→ **Task objective**
Gather the lines below that include the string "picture", copying each in full.

▼

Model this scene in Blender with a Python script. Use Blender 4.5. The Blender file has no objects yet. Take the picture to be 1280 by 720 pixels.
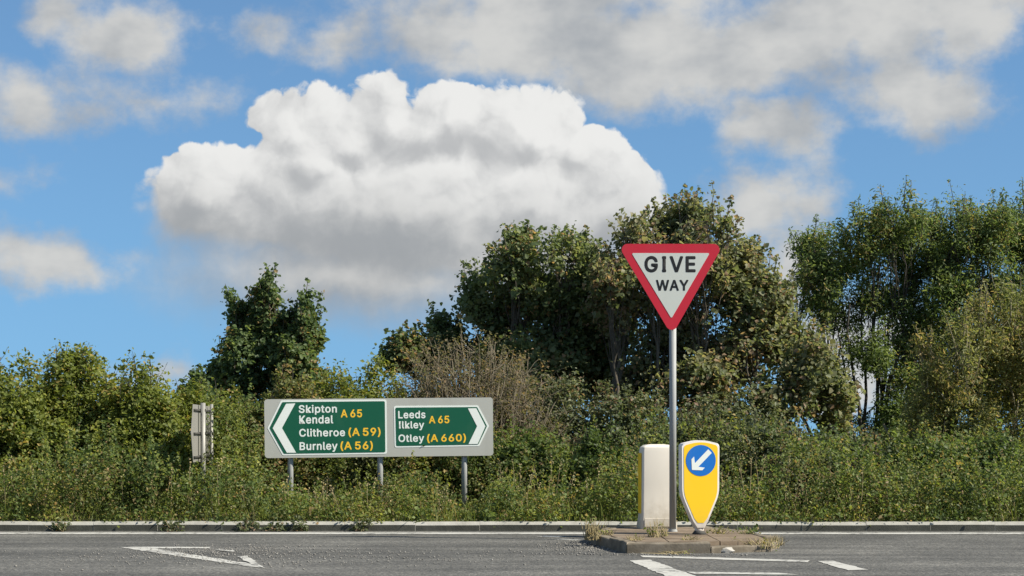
import bpy, bmesh, math, random
import numpy as np
from mathutils import Vector, Matrix

R = math.radians
random.seed(7)
rng = np.random.default_rng(7)
scene = bpy.context.scene
COL = scene.collection

# ------------------------------------------------------------------ camera
CAM_H, FPX, HZ = 1.35, 2200.0, 545.0          # eye height, focal length and horizon row of a 1280 px wide frame
cam_data = bpy.data.cameras.new("camera")
cam_data.sensor_width = 36.0
cam_data.lens = 36.0 * FPX / 1280.0
cam_data.shift_y = (HZ - 360.0) / 1280.0
cam_data.clip_start, cam_data.clip_end = 0.1, 8000.0
cam = bpy.data.objects.new("camera", cam_data)
cam.location = (0, 0, CAM_H)
cam.rotation_euler = (R(90), 0, 0)
COL.objects.link(cam)
scene.camera = cam

def at(px, py, d):
    """a place in the world from where the photo shows it and how far away it stands"""
    return Vector(((px - 640.0) * d / FPX, d, CAM_H - (py - HZ) * d / FPX))
def on(px, py, z=0.0):
    """a place on a level surface of height z"""
    d = FPX * (CAM_H - z) / (py - HZ)
    return Vector(((px - 640.0) * d / FPX, d, z))

# ------------------------------------------------------------------ sun, sky, exposure
SUN_EL, SUN_AZ = R(41), R(106)                # azimuth clockwise from the view direction (+Y)
sun_data = bpy.data.lights.new("sun", 'SUN')
sun_data.energy = 5.0
sun_data.angle = R(0.53)
sun_data.color = (1.0, 0.93, 0.80)
sun = bpy.data.objects.new("sun", sun_data)
sdir = Vector((math.sin(SUN_AZ) * math.cos(SUN_EL), math.cos(SUN_AZ) * math.cos(SUN_EL), math.sin(SUN_EL)))
sun.rotation_euler = sdir.to_track_quat('Z', 'Y').to_euler()
sun.location = (30, -5, 30)
COL.objects.link(sun)

scene.view_settings.view_transform = 'Standard'
scene.view_settings.look = 'None'
scene.view_settings.exposure = 0.62
scene.view_settings.gamma = 1.0
scene.view_settings.use_curve_mapping = False

world = bpy.data.worlds.new("World")
scene.world = world
world.use_nodes = True
WT = world.node_tree
WT.nodes.clear()

class S:
    """a number socket with arithmetic"""
    tree = None
    def __init__(s, sock): s.k = sock
    @staticmethod
    def m(op, *a, clamp=False):
        n = S.tree.nodes.new('ShaderNodeMath'); n.operation = op; n.use_clamp = clamp
        for i, v in enumerate(a):
            if isinstance(v, S): S.tree.links.new(v.k, n.inputs[i])
            else: n.inputs[i].default_value = v
        return S(n.outputs[0])
    def __add__(s, o): return S.m('ADD', s, o)
    __radd__ = __add__
    def __sub__(s, o): return S.m('SUBTRACT', s, o)
    def __rsub__(s, o): return S.m('SUBTRACT', o, s)
    def __mul__(s, o): return S.m('MULTIPLY', s, o)
    __rmul__ = __mul__
    def __truediv__(s, o): return S.m('DIVIDE', s, o)
def sstep(x, a, b, lo=0.0, hi=1.0):
    n = S.tree.nodes.new('ShaderNodeMapRange'); n.interpolation_type = 'SMOOTHSTEP'
    S.tree.links.new(x.k, n.inputs['Value'])
    for k, v in (('From Min', a), ('From Max', b), ('To Min', lo), ('To Max', hi)): n.inputs[k].default_value = v
    return S(n.outputs[0])
def vec(x, y, z=0.0):
    n = S.tree.nodes.new('ShaderNodeCombineXYZ')
    for i, v in enumerate((x, y, z)):
        if isinstance(v, S): S.tree.links.new(v.k, n.inputs[i])
        else: n.inputs[i].default_value = v
    return n.outputs[0]
def fbm(v, scale, detail=6, rough=0.55, dist=0.0, dim='2D'):
    n = S.tree.nodes.new('ShaderNodeTexNoise'); n.noise_dimensions = dim
    S.tree.links.new(v, n.inputs['Vector'])
    n.inputs['Scale'].default_value = scale; n.inputs['Detail'].default_value = detail
    n.inputs['Roughness'].default_value = rough; n.inputs['Distortion'].default_value = dist
    return S(n.outputs['Fac'])
def puffs(v, scale):
    n = S.tree.nodes.new('ShaderNodeTexVoronoi'); n.feature = 'F1'; n.voronoi_dimensions = '2D'
    S.tree.links.new(v, n.inputs['Vector'])
    n.inputs['Scale'].default_value = scale
    d = S(n.outputs['Distance'])
    return d * d
def mixc(f, a, b):
    n = S.tree.nodes.new('ShaderNodeMix'); n.data_type = 'RGBA'
    S.tree.links.new(f.k if isinstance(f, S) else f, n.inputs[0]) if not isinstance(f, float) else setattr(n.inputs[0], 'default_value', f)
    for i, v in ((6, a), (7, b)):
        if isinstance(v, tuple): n.inputs[i].default_value = (*v, 1)
        else: S.tree.links.new(v, n.inputs[i])
    return n.outputs[2]

def build_sky():
    S.tree = WT
    tc = WT.nodes.new('ShaderNodeTexCoord')
    sp = WT.nodes.new('ShaderNodeSeparateXYZ'); WT.links.new(tc.outputs['Generated'], sp.inputs[0])
    x, y, z = (S(o) for o in sp.outputs)
    # bearing and elevation in units of 100 photo pixels (4.55 per cent of a radian), V growing downwards
    U = S.m('ARCTAN2', x, y) * 22.0 + 6.4
    V = 5.45 - S.m('ARCSINE', z) * 22.0

    def field(u, v, blobs, k=0.25):
        f = None
        for cx, cy, a, b in blobs:
            dx, dy = u * (100 / a) - cx / a, v * (100 / b) - cy / b
            g = (1.0 - S.m('SQRT', dx * dx + dy * dy)) * (min(a, b) / 100)
            f = g if f is None else S.m('SMOOTH_MAX', f, g, k)
        return f
    big = [(262, 256, 82, 64), (305, 230, 60, 42), (380, 172, 56, 52), (400, 212, 85, 60), (490, 155, 46, 50),
           (565, 158, 65, 48), (655, 172, 85, 58), (722, 196, 62, 56), (500, 268, 260, 106), (650, 258, 170, 98),
           (770, 262, 72, 58), (430, 345, 225, 60), (640, 325, 190, 66), (438, 182, 70, 50), (530, 172, 70, 48), (500, 352, 240, 46)]
    soft = [(570, 58, 96, 48), (650, 60, 140, 72), (790, 80, 165, 74), (930, 75, 170, 66), (1060, 45, 170, 76),
            (1190, 45, 80, 66), (1140, 135, 90, 62), (968, 155, 72, 60), (90, 45, 44, 40), (165, 62, 76, 50),
            (60, 145, 150, 44), (190, 140, 70, 24), (45, 335, 94, 44), (335, 66, 46, 32), (425, 58, 56, 30),
            (955, 258, 76, 54), (990, 330, 60, 70), (1060, 450, 110, 75), (740, 0, 290, 60), (243, 463, 36, 14),
            (190, 478, 60, 14), (0, 232, 50, 22), (1250, 20, 80, 40)]
    # --- the cumulus: crisp cauliflower top, soft flat base
    wa = fbm(vec(U, V), 1.0, 4, 0.55) - 0.5
    wb = fbm(vec(U + 7.3, V + 3.1), 1.1, 4, 0.55) - 0.5
    calm = sstep(V, 2.3, 3.5, 1.0, 0.25)                     # billows above, smooth flat base below
    def cumulus(u, v):
        uu, vv = u + wa * 0.45, v + wb * 0.38
        f = field(uu, vv, big, 0.14)
        q = vec(uu, vv)
        return f + ((0.22 - puffs(q, 1.15)) * 0.34 + (0.22 - puffs(q, 2.9)) * 0.17 + (0.22 - puffs(q, 6.5)) * 0.07) * calm + (fbm(q, 4.6, 5, 0.62) - 0.5) * 0.15
    d0 = cumulus(U, V)
    d1 = cumulus(U + 0.13, V - 0.20)
    rel = d0 - d1                                          # turned towards the sun = thinning that way
    edge = sstep(V, 2.0, 3.9, 0.05, 0.60)
    a_big = sstep((d0 + 0.03) / edge, -0.5, 1.0)
    base = sstep(V + wb * 0.9 + wa * .7, 1.8, 3.5)
    mott = fbm(vec(U + 2.0, V * 1.3), 0.95, 4, 0.5)
    lit = sstep(rel * 1.75 + (mott - 0.5) * 0.9 + 0.50, 0.0, 1.0)
    c_hi = mixc(lit, (0.49, 0.50, 0.51), (0.83, 0.83, 0.815))
    c_lo = mixc(lit, (0.345, 0.365, 0.385), (0.56, 0.565, 0.56))
    c_big = mixc(base, c_hi, c_lo)
    # --- soft grey-white cloud sheets
    w1 = fbm(vec(U + 21.0, V), 0.7, 5, 0.58) - 0.5
    w2 = fbm(vec(U + 33.0, V), 0.7, 5, 0.58) - 0.5
    s0 = field(U + w1 * 1.0, V + w2 * 0.7, soft, 0.2) + (fbm(vec(U + 12.0, V * 1.25), 1.5, 6, 0.6) - 0.5) * 0.66 + (0.22 - puffs(vec(U + w1 * .5, V + w2 * .5), 1.3)) * 0.30
    # beyond the piece of sky in view the same kind of broken cloud goes on all round
    ang = sstep(S.m('SQRT', (U - 6.4) * (U - 6.4) * 0.6 + (V - 3.0) * (V - 3.0) * 1.6), 6.2, 9.5)
    far = (fbm(tc.outputs['Generated'], 4.0, 5, 0.55, dim='3D') - 0.5) * 3.2
    s0x = s0 * (1.0 - ang) + far * ang
    a_soft = sstep(s0x, -0.14, 0.36, 0.0, 0.95)
    lit2 = sstep((fbm(vec(U + 7.0, V * 1.6), 0.8, 4) - 0.5) * 1.9 + s0 * 0.25 + 0.5, -0.1, 1.1)
    c_soft = mixc(lit2, (0.385, 0.405, 0.425), (0.66, 0.655, 0.63))

    sky = WT.nodes.new('ShaderNodeTexSky'); sky.sky_type = 'NISHITA'; sky.sun_disc = False
    sky.sun_elevation, sky.sun_rotation = SUN_EL, SUN_AZ
    sky.altitude, sky.air_density, sky.dust_density, sky.ozone_density = 60, 1.0, 0.0, 5.0
    # look the clear air up a little higher than level, where no ground haze yellows it
    up = sstep(z, -0.05, 1.0, 0.12, 1.0)
    WT.links.new(vec(x, y, up), sky.inputs[0])
    blue = WT.nodes.new('ShaderNodeMix'); blue.data_type = 'RGBA'; blue.blend_type = 'MULTIPLY'
    blue.inputs[0].default_value = 1.0
    WT.links.new(sky.outputs[0], blue.inputs[6]); blue.inputs[7].default_value = (0.075, 0.112, 0.128, 1)
    pale = mixc(0.17, blue.outputs[2], (0.40, 0.50, 0.56))      # thin milky air
    c = mixc(a_soft, pale, c_soft)
    c = mixc(a_big, c, c_big)
    bg = WT.nodes.new('ShaderNodeBackground'); WT.links.new(c, bg.inputs[0]); bg.inputs[1].default_value = 0.66
    out = WT.nodes.new('ShaderNodeOutputWorld'); WT.links.new(bg.outputs[0], out.inputs[0])
build_sky()
world.cycles.sampling_method = 'MANUAL'
world.cycles.sample_map_resolution = 512

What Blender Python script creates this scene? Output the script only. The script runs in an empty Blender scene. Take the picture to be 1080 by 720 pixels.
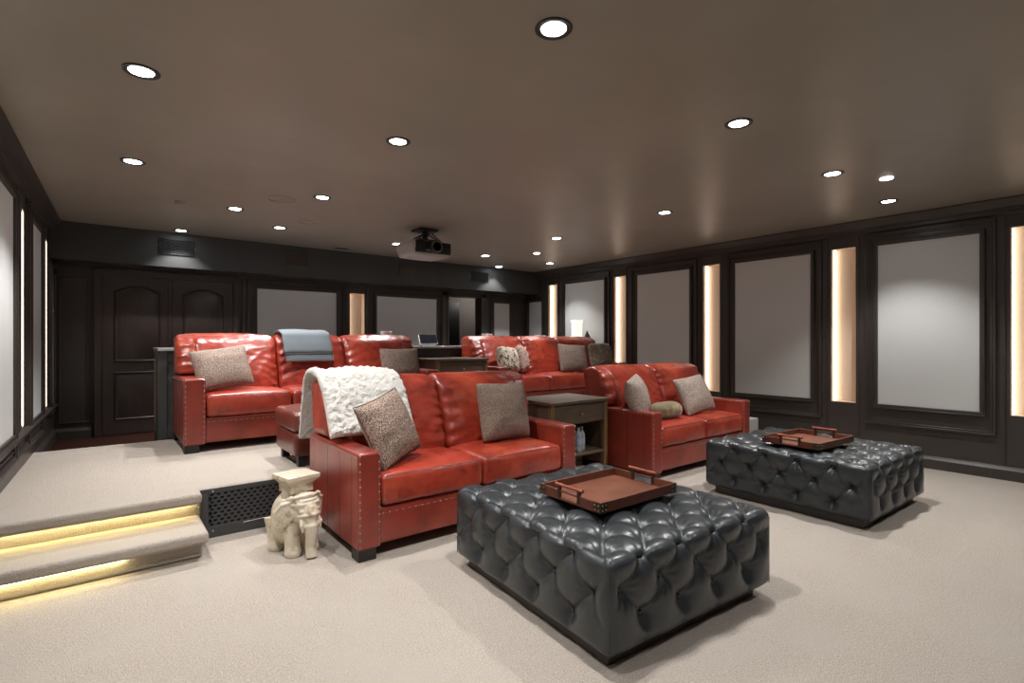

▲

→ **Solution for this problem**
Model this scene in Blender with a Python script. Use Blender 4.5. The Blender file has no objects yet. Take the picture to be 1280 by 720 pixels.
What Blender Python script creates this scene? Output the script only. The script runs in an empty Blender scene. Take the picture to be 1080 by 720 pixels.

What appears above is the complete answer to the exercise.